At 66, he’s a living coaching legend. His involvement and enthusiasm in the NFL’s Top 100 Players production feels like an embrace of that. It’s obvious he’s flattered by it and he was willing to share the best side of himself in each episode.
But this very preventable controversy in which he had no part means a dredging up of past sins, both real and imagined. Stern words from Roger Goodell about a “thorough investigation” and the inevitable penalty — whatever it is — is a scratch on a legacy that won’t be buffed out for those that want to fixate on them because they don’t like the man.
So of course he’s livid, furious, and any other adjective you’d like to use that’s a synonym for monumentally pissed off.
You can blame the Kraft Sports Entertainment personnel in Cleveland last Sunday for bad judgment in that instance.
But you can’t blame ownership for trying to promote and advance its brand, which is what the “Do Your Job” videos do. With a salary cap near $200 million projected for 2020, every team needs to exhaust its revenue streams. Mini-docs on the inner workings of the famously clandestine Patriots are a layup idea. The execution on this one was … off.
How will the NFL react? It’s probably a boon for the Patriots that NFL owners were meeting this week in Dallas. That allowed Robert Kraft to explain directly to Goodell and fellow owners what precisely happened face-to-face. Maybe that minimizes the number of teams who ring up Goodell to demand the full weight of discipline land on the Patriots regardless of the details.

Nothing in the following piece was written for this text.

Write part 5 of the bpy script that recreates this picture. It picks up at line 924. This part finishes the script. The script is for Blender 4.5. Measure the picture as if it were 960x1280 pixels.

The NFL doesn’t need this issue hijacking its season. The Patriots have already been in the headlines enough for off-field drama this offseason between Kraft’s incident in West Palm Beach and the Antonio Brown saga.
The league as a whole would be best served if its investigation is quick and transparent. A reasonable punishment that hits the team with a fine and leaves football out of it would be the best way to tie it off tidily.
But there’s no guarantee personalities involved at the league level aside from Goodell — league counsel and Patriots antagonist counsel Jeff Pash, for instance — could be looking for another pound of flesh from the Patriots' hide.
Confiscating some of Belichick’s precious draft picks would surely make the coach apoplectic especially since it’s the business arm of the organization that did the deed. And while some of his ire would be directed at the league, most of it would probably be directed in-house.
So there’s a lot of tiptoeing past the coach’s office going on right now.